Union chief addresses Rotary Club of Oshawa
Jan 29, 2008 - 04:14 PM
By Charles McGregor
OSHAWA -- Canadian Autoworkers chief Buzz Hargrove challenged some of the region's most influential individuals to go after federal finance minister Jim Flaherty and pressure him to do more in the battle to save the auto industry.
"I met with him two months ago," Mr. Hargrove told the Rotary Club of Oshawa, "and pleaded with him - and I'm not known much for pleading -- but I told him to look in Durham Region alone and at the auto parts workers laid off and the loss of a shift coming up at GM of Canada."
Mr. Hargrove said in a best-case scenario, one parts plant could be gone by the end of the year.
"Johnson Controls is laying off people and Lear is threatening to close two facilities. This is in his own riding, where our industry is in trouble and every time we speak he says this is just the norm as our economy transforms from manufacturing to service. What utter nonsense. This is not inevitable. It doesn't have to happen," he said.
"We have unfair trade. In addition to Japan and South Korea, India and China and Russia are going to be major players at some point. (We have) a government, up until now, that's been unwilling to deal with this issue, including Mr. Flaherty, who represents this area," he said.
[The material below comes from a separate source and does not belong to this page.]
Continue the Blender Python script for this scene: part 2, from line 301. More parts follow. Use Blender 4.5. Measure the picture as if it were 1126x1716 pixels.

Mr. Hargrove told Rotarians to tell Mr. Flaherty, who is also the federal member for Whitby-Oshawa and the Minister Responsible for the GTA, that it would be in everyone's best interests -- CAW members, the community's and the country's -- for the feds to put some serious cash to save the auto industry and manufacturing.
"The manufacturing sector in Canada is taking a beating. Not a day goes by that I don't get notices of layoffs in the auto and other industries. And it's not just Ontario, it's Quebec and all across Canada," he said.
He added that there have been 350,000 manufacturing jobs lost in Canada since 2002.
Mr. Hargrove said that in 1979 GM of Canada had around 35,000 hourly-rated autoworkers, members of the CAW. CAW Local 222 peaked at around 21,000 members.
"Today, in the industry -- in what the media now call the Detroit Three, not the Big Three -- the total number of assemblers is 35,000 people."
In addition to a serious imbalance in auto trade, another contributing factor has been the rise of the Canadian dollar to parity with the U.S. greenback.
Further negative factors he cited include the current U.S. economic situation, new environmental regulations and laws in the U.S., the steady rise of the price of gasoline and the way the Auto Pact now works against Canada.
However, he said "I'm very, very confident they're going to put product in. General Motors doesn't invest $2.5 billion in a facility and then say 'sorry, we're not giving you a product.' They wouldn't be in business very long if that was their strategy."